It is true that Byron, with all his fancies and eccentricities and passions, cannot have been a very pleasant lover. But she should have been faithless to him when he was alive, and not after he was dead.
The world has forgiven the Empress Joséphine her infidelities in the Tuileries, but it will never forgive Marie-Louise, the widow, her faithlessness at Parma.
We will not say any more, madam; we will think, instead, of the poems Byron wrote at Venice. Here he composed Marino Faliero, The Two Foscari, Sardanapalus, Cain, The Prophecy of Dante and the third and fourth cantos of Don Juan.

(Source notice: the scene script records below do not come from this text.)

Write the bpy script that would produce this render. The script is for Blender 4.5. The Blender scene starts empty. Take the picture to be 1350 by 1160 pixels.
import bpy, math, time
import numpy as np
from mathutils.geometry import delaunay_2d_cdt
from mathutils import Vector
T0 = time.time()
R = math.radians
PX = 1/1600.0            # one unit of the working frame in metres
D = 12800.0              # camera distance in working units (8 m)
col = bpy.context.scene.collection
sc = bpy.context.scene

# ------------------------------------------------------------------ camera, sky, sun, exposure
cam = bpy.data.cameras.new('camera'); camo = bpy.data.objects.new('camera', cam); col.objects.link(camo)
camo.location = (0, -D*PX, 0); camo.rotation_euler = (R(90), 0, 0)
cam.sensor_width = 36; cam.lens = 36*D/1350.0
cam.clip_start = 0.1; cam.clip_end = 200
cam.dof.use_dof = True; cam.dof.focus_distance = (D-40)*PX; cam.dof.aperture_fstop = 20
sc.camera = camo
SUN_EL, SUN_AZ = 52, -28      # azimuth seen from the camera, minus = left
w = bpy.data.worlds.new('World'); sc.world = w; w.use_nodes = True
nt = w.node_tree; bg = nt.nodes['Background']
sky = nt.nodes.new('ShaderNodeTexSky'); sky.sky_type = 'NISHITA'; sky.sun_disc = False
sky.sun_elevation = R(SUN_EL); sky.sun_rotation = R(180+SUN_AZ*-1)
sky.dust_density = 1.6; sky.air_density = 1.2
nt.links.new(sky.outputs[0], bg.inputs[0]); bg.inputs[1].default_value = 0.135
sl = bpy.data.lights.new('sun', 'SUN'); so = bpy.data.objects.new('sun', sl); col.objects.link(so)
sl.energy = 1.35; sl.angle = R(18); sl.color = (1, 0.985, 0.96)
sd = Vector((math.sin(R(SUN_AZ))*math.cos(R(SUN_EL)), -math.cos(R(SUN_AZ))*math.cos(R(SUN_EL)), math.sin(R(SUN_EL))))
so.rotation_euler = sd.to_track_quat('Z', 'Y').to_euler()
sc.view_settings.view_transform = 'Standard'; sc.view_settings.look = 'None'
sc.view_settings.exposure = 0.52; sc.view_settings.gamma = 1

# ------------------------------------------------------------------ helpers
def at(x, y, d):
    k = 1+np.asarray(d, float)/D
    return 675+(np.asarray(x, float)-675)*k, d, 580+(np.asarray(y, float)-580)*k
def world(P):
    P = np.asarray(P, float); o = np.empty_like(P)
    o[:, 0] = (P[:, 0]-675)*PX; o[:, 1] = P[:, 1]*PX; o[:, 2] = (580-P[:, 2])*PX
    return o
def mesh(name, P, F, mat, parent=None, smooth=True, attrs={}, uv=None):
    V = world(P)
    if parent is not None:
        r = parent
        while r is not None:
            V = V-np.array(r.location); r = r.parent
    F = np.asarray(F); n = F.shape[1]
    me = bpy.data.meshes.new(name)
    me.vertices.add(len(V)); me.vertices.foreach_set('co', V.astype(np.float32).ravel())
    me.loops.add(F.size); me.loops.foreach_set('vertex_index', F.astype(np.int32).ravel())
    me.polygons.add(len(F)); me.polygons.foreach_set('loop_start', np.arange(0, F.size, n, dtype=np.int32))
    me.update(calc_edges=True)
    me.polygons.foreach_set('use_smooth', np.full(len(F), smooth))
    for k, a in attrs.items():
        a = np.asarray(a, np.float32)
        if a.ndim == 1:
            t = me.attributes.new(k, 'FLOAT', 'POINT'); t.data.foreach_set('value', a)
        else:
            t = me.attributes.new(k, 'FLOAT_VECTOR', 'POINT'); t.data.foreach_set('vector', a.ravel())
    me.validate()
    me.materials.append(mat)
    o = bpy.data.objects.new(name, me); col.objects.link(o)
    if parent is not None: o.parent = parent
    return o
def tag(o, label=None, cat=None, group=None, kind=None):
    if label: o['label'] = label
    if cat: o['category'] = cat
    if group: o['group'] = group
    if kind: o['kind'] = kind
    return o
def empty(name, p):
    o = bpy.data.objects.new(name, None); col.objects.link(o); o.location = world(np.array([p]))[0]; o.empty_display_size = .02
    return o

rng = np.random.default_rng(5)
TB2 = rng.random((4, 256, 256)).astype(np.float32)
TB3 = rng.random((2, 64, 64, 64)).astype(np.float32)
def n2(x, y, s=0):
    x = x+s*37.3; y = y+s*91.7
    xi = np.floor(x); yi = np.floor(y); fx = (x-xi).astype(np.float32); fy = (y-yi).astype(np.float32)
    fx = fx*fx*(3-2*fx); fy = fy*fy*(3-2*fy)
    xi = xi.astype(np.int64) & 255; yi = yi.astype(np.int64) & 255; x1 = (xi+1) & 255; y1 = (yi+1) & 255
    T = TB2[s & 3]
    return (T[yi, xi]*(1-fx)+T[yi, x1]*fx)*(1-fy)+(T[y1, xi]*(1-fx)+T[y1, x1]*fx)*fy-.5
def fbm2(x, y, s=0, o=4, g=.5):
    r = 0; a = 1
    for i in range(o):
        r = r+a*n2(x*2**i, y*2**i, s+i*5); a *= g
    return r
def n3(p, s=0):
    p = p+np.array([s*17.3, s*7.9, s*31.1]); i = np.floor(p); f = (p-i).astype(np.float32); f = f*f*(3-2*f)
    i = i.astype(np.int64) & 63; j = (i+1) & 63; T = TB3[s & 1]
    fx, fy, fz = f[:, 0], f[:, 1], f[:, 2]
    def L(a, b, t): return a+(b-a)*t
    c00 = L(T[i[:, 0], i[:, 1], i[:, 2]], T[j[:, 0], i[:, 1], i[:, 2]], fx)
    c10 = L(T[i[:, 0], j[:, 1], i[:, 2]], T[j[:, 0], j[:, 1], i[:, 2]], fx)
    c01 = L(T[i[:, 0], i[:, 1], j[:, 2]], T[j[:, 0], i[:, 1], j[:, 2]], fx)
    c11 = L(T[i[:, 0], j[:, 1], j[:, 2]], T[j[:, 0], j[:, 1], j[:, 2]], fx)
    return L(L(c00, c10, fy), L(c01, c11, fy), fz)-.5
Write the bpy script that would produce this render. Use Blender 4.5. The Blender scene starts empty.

When Naples rebelled in 1820 and 1821, Byron wrote to the Neapolitan Government and offered his purse and his sword. So, when reaction set in, and Ferdinand returned a second time from Sicily, and the lists of proscribed persons were published throughout Italy, it was feared Byron's name might be of the number of exiles. Then it happened that the poor people of Ravenna drew up a petition to the cardinal praying he might be allowed to stay among them.
This man who boldly and openly offered the Neapolitans a thousand louis was a never failing source of helpfulness to the poor of Venice and its surrounding countryside; no poor man ever held out a hand towards him and drew it back empty, even if Byron himself were in the greatest straits, and more than once he had to borrow in order to give. He knew this but too well when he said, "Those who have persecuted me so long and so cruelly will triumph, and justice will only be done to me when this hand is as cold as their hearts."
Thus, wherever he went, he left an impression as of fire,—he dazzled, warmed or scorched.
In 1821, Byron left Venice, in whose streets no one had ever seen him on foot; the Brenta, upon whose banks no one had ever seen him take a walk; the Square of St. Mark, whose beauties he had never contemplated except from a window, for fear of revealing to the beauties of Venice the slight deformity of his leg, which not even the width of his trousers could disguise.
From Venice he went to Pisa. There the news of two fresh troubles awaited him: the death of his natural daughter by an English woman, and the death of his friend Shelley, who was drowned during a sailing trip from Livorno to Lerici. He sent his daughter's body to England for burial.
To save the body of his friend Shelley from the attentions Italian priests would no doubt have given it, he determined to have it burnt after the custom of the ancients.
Trelawney, the bold pirate, was present, and relates the strange funeral rites, as he relates his lion hunt or his fight with the Malay prince. He was a companion worthy of the noble poet, and was himself a poet; his book is full of marvellous descriptions, all the more wonderful because they are always true, although sounding incredible.